In the late 1920s Nelson joined Sidney Desvigne’s orchestra, with whom he would play from around 1928 to 1935. Like so many other ensembles of the time, many of the Desvigne orchestra’s gigs would be aboard riverboats, and some excursions would take Nelson and Desvigne’s orchestra as far away as Minnesota. During the Great Depression, Nelson played in a Works Progress Administration (WPA) band under the direction of Pinchback Touro and Louis Dumaine. He played with the Original Tuxedo Orchestra in 1936. Nelson served in the US Navy during World War II and was promoted to musician first class while stationed at the Navy base near Memphis, Tennessee. In the mid-1940s Nelson joined Kid Thomas’s band, with whom he would play on and off for the remainder of his career.
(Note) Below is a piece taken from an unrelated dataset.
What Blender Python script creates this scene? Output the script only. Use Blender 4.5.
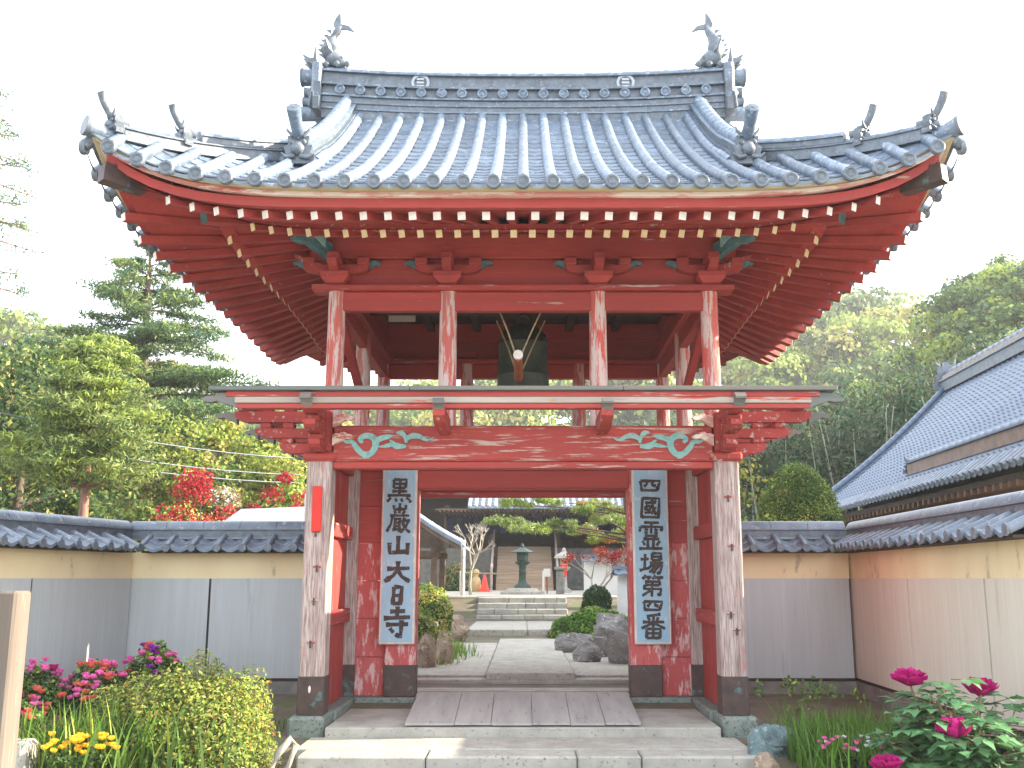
import bpy, math, random
import numpy as np
from mathutils import Vector, Matrix
R = math.radians
for _o in list(bpy.data.objects): bpy.data.objects.remove(_o)
S = bpy.context.scene
COL = S.collection

# ------------------------------------------------------------------ camera, sky, sun, exposure
cam_d = bpy.data.cameras.new('camera'); cam = bpy.data.objects.new('camera', cam_d); COL.objects.link(cam)
cam.location = (0, 0, 1.5); cam.rotation_euler = (R(90 + 11.0), 0, 0)
cam_d.sensor_width = 36; cam_d.lens = 35.16; cam_d.shift_x = -11 / 1024
cam_d.clip_start = 0.05; cam_d.clip_end = 3000
S.camera = cam
SUN_EL, SUN_AZ = 25.0, 6.0      # elevation; degrees behind the facade, light comes from the right
W = bpy.data.worlds.new('World'); S.world = W; W.use_nodes = True
nt = W.node_tree; bg = nt.nodes['Background']
sky = nt.nodes.new('ShaderNodeTexSky'); sky.sky_type = 'NISHITA'; sky.sun_disc = False
sky.sun_elevation = R(SUN_EL); sky.sun_rotation = R(90 - SUN_AZ); sky.air_density = 1.0; sky.dust_density = 2.5; sky.ozone_density = 1.0
nt.links.new(sky.outputs[0], bg.inputs[0]); bg.inputs[1].default_value = 0.15
sd = bpy.data.lights.new('sun', 'SUN'); sd.energy = 5.0; sd.angle = R(0.5); sd.color = (1.0, 0.86, 0.66)
so = bpy.data.objects.new('sun', sd); COL.objects.link(so)
_d = Vector((math.cos(R(SUN_EL)) * math.cos(R(SUN_AZ)), math.cos(R(SUN_EL)) * math.sin(R(SUN_AZ)), math.sin(R(SUN_EL))))
so.rotation_euler = _d.to_track_quat('Z', 'Y').to_euler(); so.location = (30, 10, 30)
vs = S.view_settings; vs.view_transform = 'Standard'; vs.look = 'None'; vs.gamma = 1; vs.use_curve_mapping = False
vs.exposure = 1.98

rnd = random.Random(7)
rng = np.random.default_rng(11)

# ------------------------------------------------------------------ materials
MATS = {}
def mat(name, col, col2=None, scale=6, rough=0.75, bump=0.0, stretch=(1, 1, 1), wear=None, wear_amt=0.5, wear_scale=9,
        wear_stretch=None, spec=0.3, metal=0.0, transl=0.0, fine=None, facerand=0.0):
    if name in MATS: return MATS[name]
    m = bpy.data.materials.new(name); m.use_nodes = True; t = m.node_tree; N = t.nodes; L = t.links
    b = N['Principled BSDF']; b.inputs['Roughness'].default_value = rough
    b.inputs['Specular IOR Level'].default_value = spec; b.inputs['Metallic'].default_value = metal
    tc = N.new('ShaderNodeTexCoord')
    def noise(sc, st, det=5, ro=0.6):
        mp = N.new('ShaderNodeMapping'); mp.inputs['Scale'].default_value = st
        L.new(tc.outputs['Object'], mp.inputs[0])
        n = N.new('ShaderNodeTexNoise'); n.inputs['Scale'].default_value = sc; n.inputs['Detail'].default_value = det
        n.inputs['Roughness'].default_value = ro; L.new(mp.outputs[0], n.inputs['Vector']); return n.outputs['Fac']
    def ramp(f, a, bb):
        r = N.new('ShaderNodeMapRange'); r.inputs['From Min'].default_value = a; r.inputs['From Max'].default_value = bb
        L.new(f, r.inputs['Value']); return r.outputs[0]
    def mix(f, c1, c2):
        x = N.new('ShaderNodeMix'); x.data_type = 'RGBA'
        if hasattr(f, 'default_value') and not isinstance(f, float): L.new(f, x.inputs[0])
        else: x.inputs[0].default_value = f
        for i, c in ((6, c1), (7, c2)):
            if isinstance(c, tuple): x.inputs[i].default_value = (*c, 1)
            else: L.new(c, x.inputs[i])
        return x.outputs[2]
    c2 = col2 or tuple(v * 0.6 for v in col)
    f = noise(scale, stretch)
    out = mix(ramp(f, 0.34, 0.66), col, c2)
    if fine:
        out = mix(ramp(noise(fine[0], stretch), 0.4, 0.7), out, fine[1])
    if wear:
        wf = noise(wear_scale, wear_stretch or stretch, 8, 0.7)
        th = 1 - wear_amt
        out = mix(ramp(wf, 0.3 + th * 0.4, 0.36 + th * 0.4), out, wear)
    if facerand:
        g = N.new('ShaderNodeNewGeometry'); hs = N.new('ShaderNodeHueSaturation')
        mr = N.new('ShaderNodeMapRange'); mr.inputs['To Min'].default_value = 1 - facerand; mr.inputs['To Max'].default_value = 1 + facerand
        L.new(g.outputs['Random Per Island'], mr.inputs['Value']); L.new(mr.outputs[0], hs.inputs['Value']); L.new(out, hs.inputs['Color'])
        out = hs.outputs[0]
    L.new(out, b.inputs['Base Color'])
    if bump:
        bp = N.new('ShaderNodeBump'); bp.inputs['Strength'].default_value = bump; bp.inputs['Distance'].default_value = 0.02
        L.new(noise(scale * 3, stretch), bp.inputs['Height']); L.new(bp.outputs[0], b.inputs['Normal'])
    if transl:
        tr = N.new('ShaderNodeBsdfTranslucent'); L.new(out, tr.inputs[0])
        ms = N.new('ShaderNodeMixShader'); ms.inputs[0].default_value = transl
        o = N['Material Output']; L.new(b.outputs[0], ms.inputs[1]); L.new(tr.outputs[0], ms.inputs[2]); L.new(ms.outputs[0], o.inputs[0])
    MATS[name] = m; return m

GX, GY, GZ = (0.12, 1.5, 1.5), (1.5, 0.12, 1.5), (1.5, 1.5, 0.12)     # grain along x / y / z
RED, RED2, WOOD = (0.42, 0.060, 0.052), (0.27, 0.042, 0.038), (0.46, 0.34, 0.30)
def red(axis, wear=0.2):
    st = {'x': GX, 'y': GY, 'z': GZ, 'd': (1, 1, 1)}[axis]
    return mat('red_paint_%s_%d' % (axis, int(wear * 100)), RED, RED2, 3.0, 0.62, 0.35, st, WOOD, wear, 8,
               tuple(v * 1.5 for v in st), fine=(30, tuple(v * 0.75 for v in RED)))
M = dict(
    postwood=mat('weathered_post', (0.54, 0.45, 0.42), (0.36, 0.27, 0.25), 5, 0.85, 0.9, (2.2, 2.2, 0.13), (0.40, 0.19, 0.17), 0.26, 7, (1.5, 1.5, .35), fine=(34, (0.17, 0.11, 0.10))),
    postup=mat('weathered_upper_post', (0.52, 0.08, 0.06), (0.42, 0.16, 0.14), 4, 0.8, 0.4, GZ, (0.55, 0.44, 0.41), 0.58, 7, (2.2, 2.2, .25)),
    pink=mat('faded_pink_panel', (0.50, 0.115, 0.115), (0.40, 0.065, 0.065), 2.0, 0.75, 0.25, (1.5, 1.5, .4), (0.56, 0.38, 0.36), 0.44, 5, (2, 2, .5), fine=(26, (0.40, 0.08, 0.08))),
    shoe=mat('dark_copper_shoe', (0.095, 0.058, 0.05), (0.05, 0.036, 0.035), 6, 0.5, 0.2, (1, 1, 1), (0.09, 0.15, 0.14), 0.3, 5),
    patina=mat('patina_edge', (0.125, 0.145, 0.14), (0.20, 0.175, 0.155), 4, 0.8, 0.2, GX, (0.12, 0.14, 0.13), 0.3, 8),
    greywood=mat('grey_wood', (0.40, 0.35, 0.30), (0.27, 0.23, 0.20), 4, 0.85, 0.4, GX, (0.42, 0.06, 0.04), 0.33, 9, GX),
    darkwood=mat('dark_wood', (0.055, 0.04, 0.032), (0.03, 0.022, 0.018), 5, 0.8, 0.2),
    teal=mat('teal_carving_paint', (0.15, 0.36, 0.35), (0.28, 0.44, 0.41), 12, 0.7, 0.2, (1, 1, 1), (0.16, 0.26, 0.25), 0.35, 14),
    tealdark=mat('dark_teal_paint', (0.05, 0.12, 0.14), (0.10, 0.20, 0.21), 12, 0.7),
    white=mat('white_rafter_paint', (0.78, 0.75, 0.70), (0.62, 0.57, 0.52), 20, 0.8),
    ochre=mat('ochre_rafter_paint', (0.86, 0.74, 0.46), (0.75, 0.62, 0.38), 20, 0.8),
    tan=mat('tan_eave_board', (0.52, 0.45, 0.28), (0.42, 0.35, 0.22), 3, 0.8, 0.1, GX),
    fade=mat('faded_eave_board', (0.50, 0.10, 0.09), (0.62, 0.42, 0.37), 2.5, 0.8, 0.2, GX, (0.70, 0.60, 0.54), 0.6, 5, (.3, 2, 2)),
    tile=mat('roof_tile', (0.17, 0.22, 0.285), (0.095, 0.13, 0.18), 7, 0.36, 0.15, (1, 1, 1), (0.32, 0.37, 0.43), 0.35, 16, spec=0.5, facerand=.22),
    tiled=mat('dark_roof_tile', (0.15, 0.18, 0.215), (0.085, 0.105, 0.13), 9, 0.42, 0.3, (1, 1, 1), (0.22, 0.25, 0.28), 0.3, 20, spec=0.5),
    tileb=mat('blue_roof_tile', (0.085, 0.13, 0.205), (0.06, 0.095, 0.155), 5, 0.4, 0.1, spec=0.5, facerand=.12),
    wtile=mat('wall_roof_tile', (0.17, 0.21, 0.27), (0.10, 0.13, 0.17), 6, 0.4, 0.15, (1, 1, 1), (0.28, 0.31, 0.35), 0.35, 12, spec=0.5, facerand=.15),
    stone=mat('stone_slab', (0.40, 0.385, 0.34), (0.28, 0.27, 0.24), 3, 0.9, 0.5, (1, 1, 1), (0.16, 0.16, 0.145), 0.3, 22),
    plinth=mat('green_plinth_stone', (0.16, 0.21, 0.19), (0.24, 0.26, 0.23), 8, 0.85, 0.4, (1, 1, 1), (0.08, 0.1, 0.09), 0.4, 30),
    rock=mat('garden_rock', (0.26, 0.25, 0.24), (0.13, 0.125, 0.125), 5, 0.9, 1.0, (1, 1, 1), (0.42, 0.41, 0.38), 0.35, 10),
    rockbrown=mat('brown_rock', (0.32, 0.25, 0.18), (0.18, 0.13, 0.10), 5, 0.9, 1.0, (1, 1, 1), (0.45, 0.38, 0.3), 0.35, 10),
    rockblue=mat('blue_green_rock', (0.17, 0.24, 0.25), (0.10, 0.14, 0.15), 8, 0.8, 0.8, (1, 1, 1), (0.30, 0.38, 0.38), 0.35, 12),
    plaster=mat('cream_plaster', (0.80, 0.68, 0.43), (0.74, 0.61, 0.38), 2, 0.9, 0.1, (1, 1, .4), (0.50, 0.41, 0.27), 0.25, 4),
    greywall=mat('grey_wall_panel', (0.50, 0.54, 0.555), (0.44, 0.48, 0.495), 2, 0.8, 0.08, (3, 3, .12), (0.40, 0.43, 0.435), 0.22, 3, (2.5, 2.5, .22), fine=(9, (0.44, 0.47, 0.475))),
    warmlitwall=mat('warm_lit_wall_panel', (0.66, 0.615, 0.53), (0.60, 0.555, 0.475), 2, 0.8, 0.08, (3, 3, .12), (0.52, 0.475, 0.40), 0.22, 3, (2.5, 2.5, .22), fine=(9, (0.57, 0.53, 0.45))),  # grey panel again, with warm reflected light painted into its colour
    seam=mat('wall_seam', (0.05, 0.05, 0.055), None, 8, 0.8),
    base=mat('wall_base', (0.16, 0.155, 0.15), (0.26, 0.25, 0.23), 5, 0.9, 0.3),
    soil=mat('garden_soil', (0.17, 0.14, 0.11), (0.11, 0.10, 0.07), 3, 0.95, 0.6, (1, 1, 1), (0.10, 0.13, 0.05), 0.4, 2.2),
    bark=mat('bark', (0.16, 0.11, 0.085), (0.08, 0.06, 0.05), 8, 0.95, 0.8, (2, 2, .3)),
    barkpale=mat('pale_bark', (0.45, 0.41, 0.35), (0.30, 0.27, 0.23), 8, 0.9, 0.4, (2, 2, .4)),
    barkred=mat('reddish_pine_bark', (0.34, 0.20, 0.15), (0.20, 0.12, 0.09), 8, 0.95, 0.8, (2, 2, .4)),
    whiteplaster=mat('white_plaster', (0.78, 0.77, 0.75), (0.70, 0.69, 0.67), 2, 0.9),
    bronze=mat('aged_bronze', (0.045, 0.06, 0.05), (0.07, 0.085, 0.065), 7, 0.55, 0.2, metal=0.4),
    bronzeg=mat('green_bronze', (0.06, 0.10, 0.085), (0.04, 0.06, 0.055), 9, 0.6, 0.3, metal=0.3),
    ink=mat('sign_ink', (0.03, 0.022, 0.022), (0.07, 0.05, 0.045), 25, 0.7, 0.2, (1, 1, 1), (0.28, 0.25, 0.25), 0.27, 40),
    signblue=mat('pale_blue_sign', (0.25, 0.42, 0.55), (0.33, 0.47, 0.57), 3, 0.7, 0.1, (2, 2, .6), (0.55, 0.62, 0.66), 0.25, 12),
    signedge=mat('sign_edge', (0.66, 0.60, 0.54), (0.55, 0.44, 0.4), 9, 0.8),
    rope=mat('rope', (0.42, 0.33, 0.2), None, 20, 0.9),
    plank=mat('grey_ramp_plank', (0.36, 0.34, 0.32), (0.28, 0.265, 0.255), 4, 0.85, 0.3, GY, (0.22, 0.20, 0.19), 0.3, 14, GY),
)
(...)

After playing gigs on New Orleans’s West Bank and throughout the outlying parishes for many years, Nelson enjoyed a resurgence in popularity when he began gigging in New Orleans proper again. The clarinetist and bandleader George Lewis asked him to sit in with his ensemble, which led to three trips with Lewis’s band to Japan. There Nelson was recorded by the King and Victor labels. He was also one of a number of veteran musicians who were central figures at the sessions in Larry Borenstein’s French Quarter art gallery, which led to the formation of Preservation Hall.

An excellent harmony player with a mellow tone, Nelson was recorded widely during his career, first with Kid Thomas’s ensemble by Bill Russell in 1949, then later by Riverside Records with Percy Humphrey and Thomas. Nelson appeared on three of Atlantic Records’ Jazz at Preservation Hall releases and toured South America and Europe. In 1981 Nelson received a grant from the National Endowment for the Arts to teach jazz history to New Orleans public school students. At the time of his death, he was playing two nights a week at Preservation Hall and was leading his own group, The Louis Nelson All-Stars.

Nelson died on April 5, 1990, after his car was struck by a hit-and-run driver. The Olympia Brass Band led Nelson’s jazz funeral in New Orleans.